I’ve tried to spend most of Christmas on the bulk body of my dissertation , as I found i had to rewrite large parts because I’m dense and forgot that films come out at this time of year which are relevant to my point SOOOOO I chopped and changed some of my examples and references to be a bit more current. Mainly there was a new Star Wars and a new DC movie, which both had *interesting* narrative choices that I felt the need to analyse in the essay. But I’m also really aware of the practical side of this project, which so far is loose experiments but without a solid final direction, so I’ve tried to crack on with that as well.
Going back to some stories that really resonated with me in the past few years since starting the course was helpful, as it's good to remind yourself where certain things changed for your practice. I think.
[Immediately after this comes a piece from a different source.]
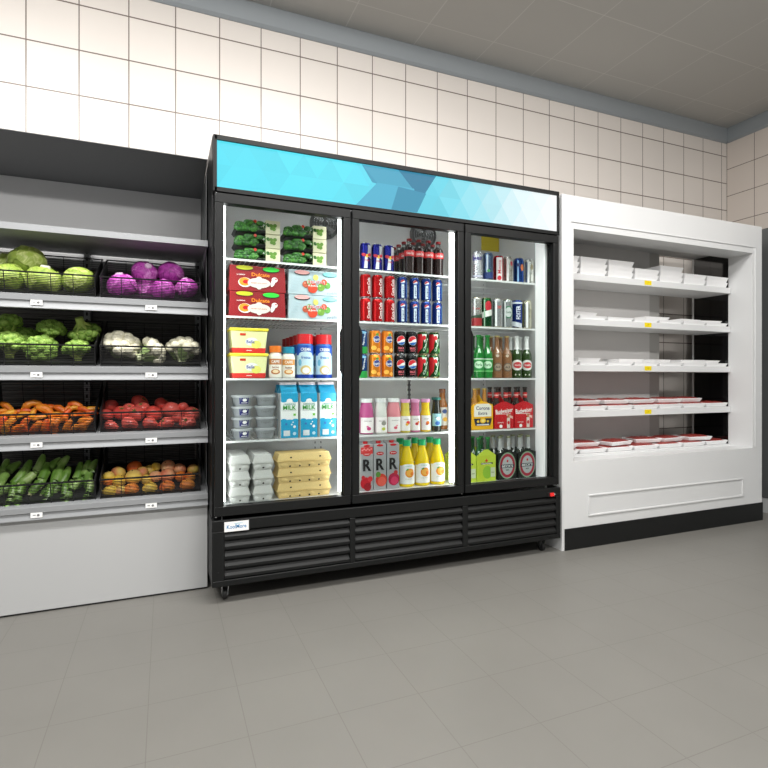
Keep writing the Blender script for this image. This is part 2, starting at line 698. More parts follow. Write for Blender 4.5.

Anyway I revisited Bryan Lee O’Malley’s Scott Pilgrim series because the story levels with me to such a degree I think a future version of myself wrote the thing. It's balanced with cartoonish videogame aesthetics and violence alongside brutally honest emotional moments that don't compromise to protect the integrity of any of the characters. It shows that everyone is simultaneously a good and terrible person, all of us have done good and terrible things, and accepting the balance is more important than focusing on one or the other. That's why I loved this series, because being the hero or a main character didn't save you from having feelings of guilt, shame, poor judgement and countless other awful feelings all of us are familiar with. This honesty was something I’m trying to understand in the art style, the lack of colour definitely helps as it feels very unglamourous and stripped back.